#### [Set exercise]
Locate the string "scene" in the records below. Copy every line where it occurs.
____
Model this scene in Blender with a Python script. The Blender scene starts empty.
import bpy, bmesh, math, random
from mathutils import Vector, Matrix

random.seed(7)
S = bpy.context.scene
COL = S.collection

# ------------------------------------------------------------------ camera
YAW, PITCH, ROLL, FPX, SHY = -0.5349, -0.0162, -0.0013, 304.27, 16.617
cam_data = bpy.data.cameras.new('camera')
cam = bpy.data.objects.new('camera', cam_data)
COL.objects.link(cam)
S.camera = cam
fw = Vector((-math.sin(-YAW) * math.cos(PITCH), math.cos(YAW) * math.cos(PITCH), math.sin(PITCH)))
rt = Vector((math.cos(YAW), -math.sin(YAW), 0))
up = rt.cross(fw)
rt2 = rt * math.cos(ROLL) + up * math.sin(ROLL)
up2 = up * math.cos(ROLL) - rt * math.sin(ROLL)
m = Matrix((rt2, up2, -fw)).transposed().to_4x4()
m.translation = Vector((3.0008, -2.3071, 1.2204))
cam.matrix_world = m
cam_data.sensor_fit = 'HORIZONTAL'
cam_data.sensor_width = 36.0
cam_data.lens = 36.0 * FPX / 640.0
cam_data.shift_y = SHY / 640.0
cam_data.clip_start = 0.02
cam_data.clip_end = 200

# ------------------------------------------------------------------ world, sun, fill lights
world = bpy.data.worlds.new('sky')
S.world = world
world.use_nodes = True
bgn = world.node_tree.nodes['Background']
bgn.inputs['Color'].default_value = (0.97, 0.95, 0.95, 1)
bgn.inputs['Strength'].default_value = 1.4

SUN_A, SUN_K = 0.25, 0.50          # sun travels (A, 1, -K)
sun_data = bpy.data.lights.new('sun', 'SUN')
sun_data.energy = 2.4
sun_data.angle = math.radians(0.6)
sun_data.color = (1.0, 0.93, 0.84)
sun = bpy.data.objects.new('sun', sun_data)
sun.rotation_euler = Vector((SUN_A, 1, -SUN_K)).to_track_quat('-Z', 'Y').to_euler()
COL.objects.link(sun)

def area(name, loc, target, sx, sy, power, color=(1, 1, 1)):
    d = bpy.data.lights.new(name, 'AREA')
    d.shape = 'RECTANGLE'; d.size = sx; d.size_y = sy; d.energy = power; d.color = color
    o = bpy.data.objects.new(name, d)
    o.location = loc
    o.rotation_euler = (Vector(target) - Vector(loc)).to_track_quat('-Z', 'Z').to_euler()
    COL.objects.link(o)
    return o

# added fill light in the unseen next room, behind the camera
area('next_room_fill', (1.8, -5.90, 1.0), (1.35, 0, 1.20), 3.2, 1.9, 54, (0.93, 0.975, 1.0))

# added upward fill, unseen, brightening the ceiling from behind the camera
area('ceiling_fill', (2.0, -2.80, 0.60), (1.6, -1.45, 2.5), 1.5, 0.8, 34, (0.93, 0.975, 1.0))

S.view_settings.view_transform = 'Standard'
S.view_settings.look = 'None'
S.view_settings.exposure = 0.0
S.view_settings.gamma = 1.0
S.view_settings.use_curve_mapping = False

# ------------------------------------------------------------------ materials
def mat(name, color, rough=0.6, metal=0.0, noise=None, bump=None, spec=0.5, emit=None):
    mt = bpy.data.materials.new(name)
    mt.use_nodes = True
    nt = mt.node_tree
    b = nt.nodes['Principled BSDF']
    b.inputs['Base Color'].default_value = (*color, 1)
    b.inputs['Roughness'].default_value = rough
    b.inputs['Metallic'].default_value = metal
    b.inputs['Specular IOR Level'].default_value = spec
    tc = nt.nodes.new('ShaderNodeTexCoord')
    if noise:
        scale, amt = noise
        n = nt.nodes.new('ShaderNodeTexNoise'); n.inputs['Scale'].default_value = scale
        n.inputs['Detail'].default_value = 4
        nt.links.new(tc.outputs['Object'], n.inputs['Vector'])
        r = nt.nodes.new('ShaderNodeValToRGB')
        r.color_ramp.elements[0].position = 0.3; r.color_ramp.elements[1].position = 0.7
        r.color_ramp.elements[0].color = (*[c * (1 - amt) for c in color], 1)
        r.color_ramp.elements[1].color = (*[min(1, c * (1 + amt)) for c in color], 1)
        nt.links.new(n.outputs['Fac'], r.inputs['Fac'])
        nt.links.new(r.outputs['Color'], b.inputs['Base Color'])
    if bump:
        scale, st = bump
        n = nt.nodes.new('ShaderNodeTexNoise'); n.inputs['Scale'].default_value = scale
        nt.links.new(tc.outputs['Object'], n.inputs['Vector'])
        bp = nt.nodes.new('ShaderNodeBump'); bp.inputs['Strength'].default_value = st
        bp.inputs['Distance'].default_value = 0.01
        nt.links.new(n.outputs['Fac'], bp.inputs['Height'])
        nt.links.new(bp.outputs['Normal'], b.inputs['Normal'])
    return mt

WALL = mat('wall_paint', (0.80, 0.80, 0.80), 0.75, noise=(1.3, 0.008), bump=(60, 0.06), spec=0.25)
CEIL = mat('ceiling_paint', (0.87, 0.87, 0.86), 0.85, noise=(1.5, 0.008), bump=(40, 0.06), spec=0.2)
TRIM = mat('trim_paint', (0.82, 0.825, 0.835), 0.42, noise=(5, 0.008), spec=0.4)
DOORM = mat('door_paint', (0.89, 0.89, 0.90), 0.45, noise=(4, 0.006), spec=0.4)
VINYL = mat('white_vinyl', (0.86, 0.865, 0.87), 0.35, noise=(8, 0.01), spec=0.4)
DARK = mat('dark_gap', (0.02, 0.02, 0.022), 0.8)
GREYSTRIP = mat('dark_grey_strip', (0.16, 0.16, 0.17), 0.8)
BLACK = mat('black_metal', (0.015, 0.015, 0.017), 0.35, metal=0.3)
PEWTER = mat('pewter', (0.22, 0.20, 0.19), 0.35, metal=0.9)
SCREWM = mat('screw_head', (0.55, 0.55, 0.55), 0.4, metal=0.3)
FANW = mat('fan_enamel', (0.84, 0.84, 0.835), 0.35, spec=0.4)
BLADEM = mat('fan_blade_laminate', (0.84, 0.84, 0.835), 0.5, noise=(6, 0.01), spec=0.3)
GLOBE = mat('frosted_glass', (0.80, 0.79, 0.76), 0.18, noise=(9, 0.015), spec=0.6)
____
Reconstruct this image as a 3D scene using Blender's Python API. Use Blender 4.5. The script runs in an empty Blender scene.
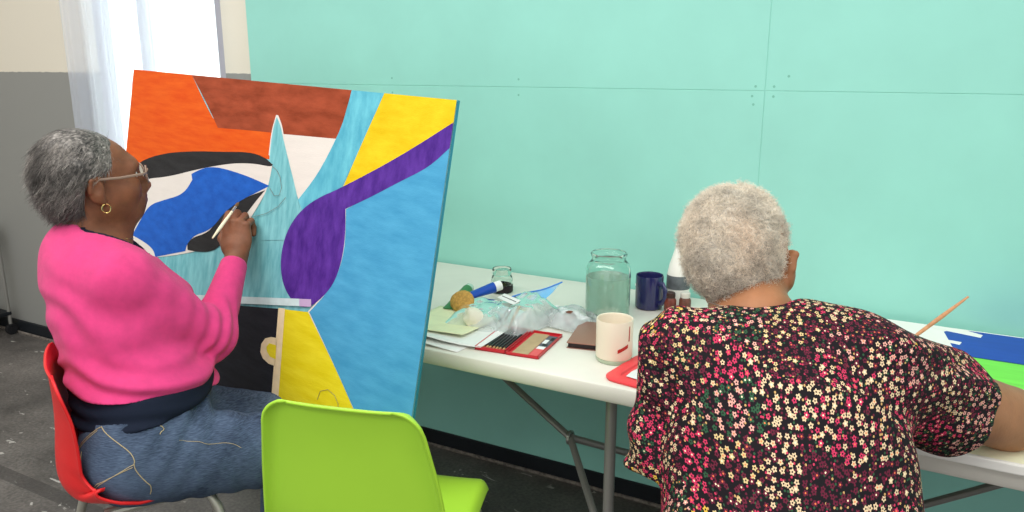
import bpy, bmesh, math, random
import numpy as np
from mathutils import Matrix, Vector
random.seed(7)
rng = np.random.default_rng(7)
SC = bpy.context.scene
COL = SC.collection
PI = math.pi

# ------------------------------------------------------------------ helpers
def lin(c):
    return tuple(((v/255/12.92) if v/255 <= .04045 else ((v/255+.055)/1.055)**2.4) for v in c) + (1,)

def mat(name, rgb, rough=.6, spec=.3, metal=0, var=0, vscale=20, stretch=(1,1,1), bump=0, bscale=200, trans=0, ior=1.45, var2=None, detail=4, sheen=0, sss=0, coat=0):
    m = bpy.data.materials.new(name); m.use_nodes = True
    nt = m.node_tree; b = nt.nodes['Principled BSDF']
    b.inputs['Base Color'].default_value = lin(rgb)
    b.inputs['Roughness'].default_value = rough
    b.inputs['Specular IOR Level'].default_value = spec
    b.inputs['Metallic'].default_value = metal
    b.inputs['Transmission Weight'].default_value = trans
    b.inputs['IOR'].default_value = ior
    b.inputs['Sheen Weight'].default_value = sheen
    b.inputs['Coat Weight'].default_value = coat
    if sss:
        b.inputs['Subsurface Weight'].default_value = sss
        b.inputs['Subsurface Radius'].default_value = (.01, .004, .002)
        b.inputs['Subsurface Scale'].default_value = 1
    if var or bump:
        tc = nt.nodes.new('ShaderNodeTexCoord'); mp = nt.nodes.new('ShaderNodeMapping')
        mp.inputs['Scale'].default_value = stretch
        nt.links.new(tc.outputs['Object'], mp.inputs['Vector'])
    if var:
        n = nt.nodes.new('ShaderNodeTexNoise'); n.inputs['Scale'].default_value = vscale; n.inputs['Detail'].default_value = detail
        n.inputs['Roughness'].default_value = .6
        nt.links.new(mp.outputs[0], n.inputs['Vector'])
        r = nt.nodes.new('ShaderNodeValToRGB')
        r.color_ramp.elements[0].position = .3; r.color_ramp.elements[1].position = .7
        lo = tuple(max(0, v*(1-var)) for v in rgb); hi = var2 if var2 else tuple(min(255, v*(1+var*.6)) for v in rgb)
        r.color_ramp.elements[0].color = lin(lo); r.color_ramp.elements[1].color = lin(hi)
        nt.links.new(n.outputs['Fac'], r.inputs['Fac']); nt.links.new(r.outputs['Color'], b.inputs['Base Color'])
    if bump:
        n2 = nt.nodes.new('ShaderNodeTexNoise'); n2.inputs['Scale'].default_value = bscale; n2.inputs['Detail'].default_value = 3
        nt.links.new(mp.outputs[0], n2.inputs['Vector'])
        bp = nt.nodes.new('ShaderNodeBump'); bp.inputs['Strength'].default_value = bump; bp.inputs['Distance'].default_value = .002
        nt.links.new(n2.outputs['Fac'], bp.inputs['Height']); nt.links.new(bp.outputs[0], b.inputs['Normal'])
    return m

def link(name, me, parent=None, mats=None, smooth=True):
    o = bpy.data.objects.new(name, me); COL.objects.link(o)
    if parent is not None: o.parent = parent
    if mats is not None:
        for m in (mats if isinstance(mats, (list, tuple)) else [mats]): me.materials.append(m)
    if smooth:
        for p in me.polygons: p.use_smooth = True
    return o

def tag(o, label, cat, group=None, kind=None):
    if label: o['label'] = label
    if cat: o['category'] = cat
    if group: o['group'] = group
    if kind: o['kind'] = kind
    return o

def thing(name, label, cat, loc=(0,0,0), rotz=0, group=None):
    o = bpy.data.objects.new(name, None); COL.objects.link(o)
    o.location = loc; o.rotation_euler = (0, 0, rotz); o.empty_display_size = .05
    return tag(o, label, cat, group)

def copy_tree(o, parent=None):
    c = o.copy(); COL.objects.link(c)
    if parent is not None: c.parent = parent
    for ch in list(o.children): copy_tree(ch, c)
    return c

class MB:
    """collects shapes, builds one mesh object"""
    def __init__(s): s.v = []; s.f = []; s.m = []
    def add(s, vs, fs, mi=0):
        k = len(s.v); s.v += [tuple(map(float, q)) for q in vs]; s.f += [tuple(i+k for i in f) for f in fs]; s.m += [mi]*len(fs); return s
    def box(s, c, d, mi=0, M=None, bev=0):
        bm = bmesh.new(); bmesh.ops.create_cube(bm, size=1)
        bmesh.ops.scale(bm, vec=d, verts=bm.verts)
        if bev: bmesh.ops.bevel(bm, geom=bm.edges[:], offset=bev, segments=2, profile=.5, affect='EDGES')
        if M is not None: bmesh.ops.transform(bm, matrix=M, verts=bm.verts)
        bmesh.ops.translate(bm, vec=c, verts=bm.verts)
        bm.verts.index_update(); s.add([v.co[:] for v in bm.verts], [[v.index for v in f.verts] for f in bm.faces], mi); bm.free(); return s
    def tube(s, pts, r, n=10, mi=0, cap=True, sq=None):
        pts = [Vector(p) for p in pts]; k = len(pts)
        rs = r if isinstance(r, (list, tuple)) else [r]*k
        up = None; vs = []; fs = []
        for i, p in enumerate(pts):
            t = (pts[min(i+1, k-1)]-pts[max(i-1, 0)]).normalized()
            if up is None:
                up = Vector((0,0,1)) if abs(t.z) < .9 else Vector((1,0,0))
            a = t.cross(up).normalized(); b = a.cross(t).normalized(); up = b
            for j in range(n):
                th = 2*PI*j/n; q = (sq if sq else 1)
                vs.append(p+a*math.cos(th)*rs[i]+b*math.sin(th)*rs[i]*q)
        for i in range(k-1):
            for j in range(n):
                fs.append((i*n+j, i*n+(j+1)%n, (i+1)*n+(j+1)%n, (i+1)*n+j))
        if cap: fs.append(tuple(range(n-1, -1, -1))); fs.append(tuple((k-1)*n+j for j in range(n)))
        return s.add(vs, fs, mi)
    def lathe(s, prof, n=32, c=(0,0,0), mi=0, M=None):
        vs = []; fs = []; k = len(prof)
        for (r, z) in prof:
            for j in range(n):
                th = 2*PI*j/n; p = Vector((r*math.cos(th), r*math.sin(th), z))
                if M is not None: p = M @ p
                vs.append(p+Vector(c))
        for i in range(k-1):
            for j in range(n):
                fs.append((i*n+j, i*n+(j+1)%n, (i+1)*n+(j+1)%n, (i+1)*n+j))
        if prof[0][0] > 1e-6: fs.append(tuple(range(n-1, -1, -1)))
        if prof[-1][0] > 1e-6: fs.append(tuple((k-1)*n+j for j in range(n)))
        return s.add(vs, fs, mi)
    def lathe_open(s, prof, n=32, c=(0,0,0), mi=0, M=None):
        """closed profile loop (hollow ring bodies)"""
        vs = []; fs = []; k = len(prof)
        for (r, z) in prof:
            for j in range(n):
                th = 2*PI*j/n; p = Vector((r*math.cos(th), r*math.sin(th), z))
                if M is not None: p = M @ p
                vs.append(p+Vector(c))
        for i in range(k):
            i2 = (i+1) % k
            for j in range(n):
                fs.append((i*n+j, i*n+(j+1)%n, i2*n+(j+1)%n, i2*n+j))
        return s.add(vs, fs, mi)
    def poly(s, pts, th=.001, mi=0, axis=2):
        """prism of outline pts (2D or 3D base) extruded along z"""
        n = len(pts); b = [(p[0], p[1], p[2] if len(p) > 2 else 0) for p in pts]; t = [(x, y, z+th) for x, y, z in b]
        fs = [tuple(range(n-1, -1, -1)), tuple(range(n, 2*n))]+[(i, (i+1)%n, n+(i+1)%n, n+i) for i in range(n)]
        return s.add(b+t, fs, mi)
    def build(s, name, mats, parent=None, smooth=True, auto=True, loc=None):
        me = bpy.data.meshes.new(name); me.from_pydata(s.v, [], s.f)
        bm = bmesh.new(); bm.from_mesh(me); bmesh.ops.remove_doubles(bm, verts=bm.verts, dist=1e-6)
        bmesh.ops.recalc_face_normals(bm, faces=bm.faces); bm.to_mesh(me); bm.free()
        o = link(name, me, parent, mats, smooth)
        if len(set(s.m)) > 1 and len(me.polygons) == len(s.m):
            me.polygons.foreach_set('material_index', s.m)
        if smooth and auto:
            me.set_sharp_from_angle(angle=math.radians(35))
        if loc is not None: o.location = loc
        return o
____
#### [Problem solution]
Model this scene in Blender with a Python script. The Blender scene starts empty.
S = bpy.context.scene
Reconstruct this image as a 3D scene using Blender's Python API. Use Blender 4.5. The script runs in an empty Blender scene.
SC = bpy.context.scene